Unemployment rate falls to 3-year low
New Zealand’s jobless rate fell to a three-year low in the first three months of the year as the employment rate grew for the first time in four quarters, fuelled by demand for workers in Canterbury

Before bloody Paula Bennett starts singing and dancing, let’s be clear – the unemployment rate dropped because of Christchurch rebuild, not because of good economic stewardship.

Waiting around and hoping for another earthquake isn’t an employment policy, but that’s all this Government have.

We still have 146 000 jobless and almost 84 000 looking for more work. Those NZers locked out of employment and holding on each week by their fingernails through measly part time work have nothing to celebrate today.

5 COMMENTS

  1. No good expecting NZ to buck global trends. We entered the reversal of the Industrial Revolution phase of human existence several years ago. It’s all downhill from here.

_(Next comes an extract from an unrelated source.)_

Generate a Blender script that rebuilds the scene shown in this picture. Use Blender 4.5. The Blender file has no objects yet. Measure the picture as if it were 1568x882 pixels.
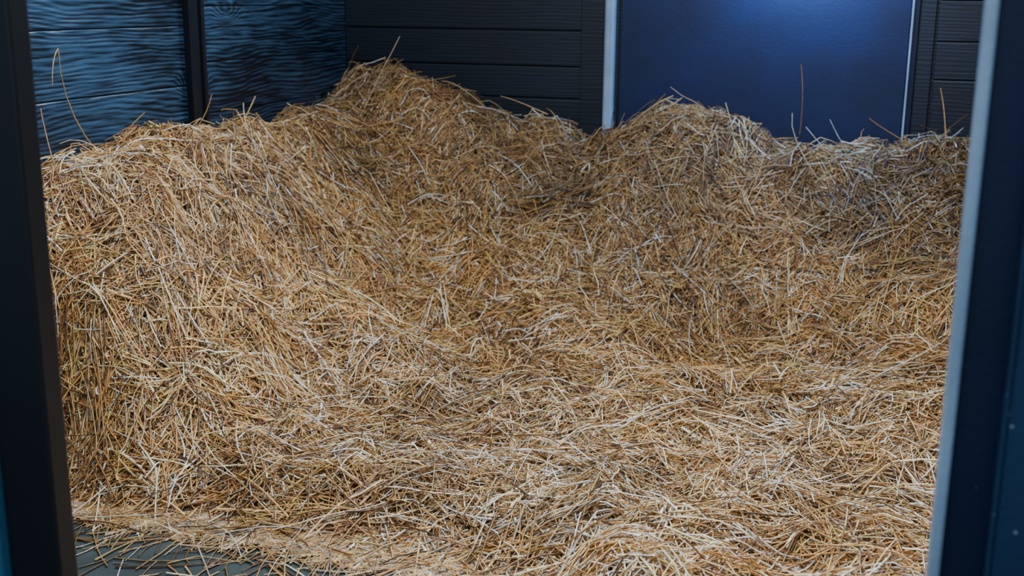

    Of course there is plenty of work to be done preparing for collapse of the food supply. But in a culture of denial nothing gets done.

  2. The employment rate went up in the first quarter because we’ve had exceptionally good weather for those three months. That means everyone who has an outside job that needs doing decides it’s a good time to get it done. But they all tend to be seasonal jobs that disapppear with the good weather.

    The same thing happened a couple of years ago when we had settled weather in the second quarter and the government was going “look at what we’re doing” and then the third quarter was cold and wet and everything was back the way it was before.

  3. Ummm, I don’t suppose the fifty odd thousand who buggered off overseas in the last 12 months has a part in anything to do with the drop in jobless figures?